Despite some commitments on met coal and steel decarbonization, Standard Chartered – one of the few signatories of the Sustainable Steel Principles (15) – BNP Paribas – one of the few banks with a met coal policy – are still entrenched in the financing of met coal developers. German banks Deutsche Bank and Commerzbank also continue to finance met coal developers. After a drop from 2021 levels, their funding rose again in 2024, supporting clients like Anglo American, Glencore, and JSW Steel — the latter building two new met coal mines and a captive power plant in India (16) despite local opposition. (17)
Other banks are following a more encouraging path, with a steady decrease in their financing since 2021. Most of them only have one remaining met coal developer in their clients in 2024. This includes UBS (Glencore), Crédit Agricole (Mitsui & Co), and HSBC (JSW Steel).

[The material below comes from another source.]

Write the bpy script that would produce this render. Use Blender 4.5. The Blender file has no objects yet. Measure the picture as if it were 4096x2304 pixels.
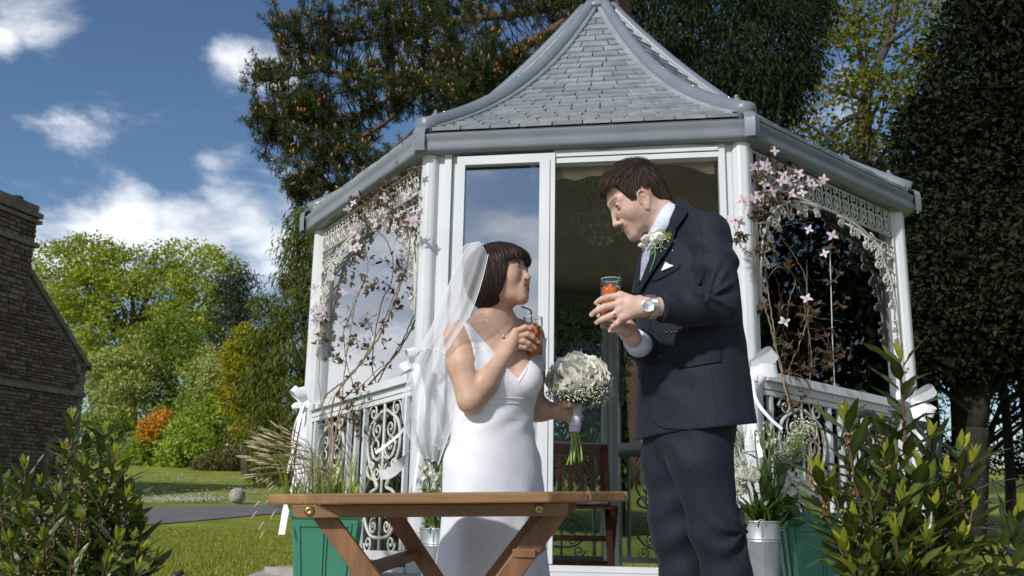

Encouragingly, BBVA, Société Générale, ING, and BPCE have not financed met coal developers since 2023. Société Générale and ING, early movers with project-level restrictions, must now extend these to the corporate level, while BPCE — the only major French bank without met coal restrictions — should adopt corporate-level restrictions directly.
European banks must close policy loopholes and ban financing for all coal developers. BBVA, Société Générale, ING, and BPCE must formalise a commitment to not finance any more met coal developer as they have not done so since 2023. Banks with only one met coal developer in portfolio – UBS, Crédit Agricole, Commerzbank and HSBC – must commit to stop financing these companies if their met coal expansion plans persist. Laggards like Standard Chartered and BNP Paribas, which increased funding in 2024, must adopt strong policies over empty promises. All banks should use the Global Coal Exit List and Metallurgical Coal Exit List (18) to fully exclude coal financing.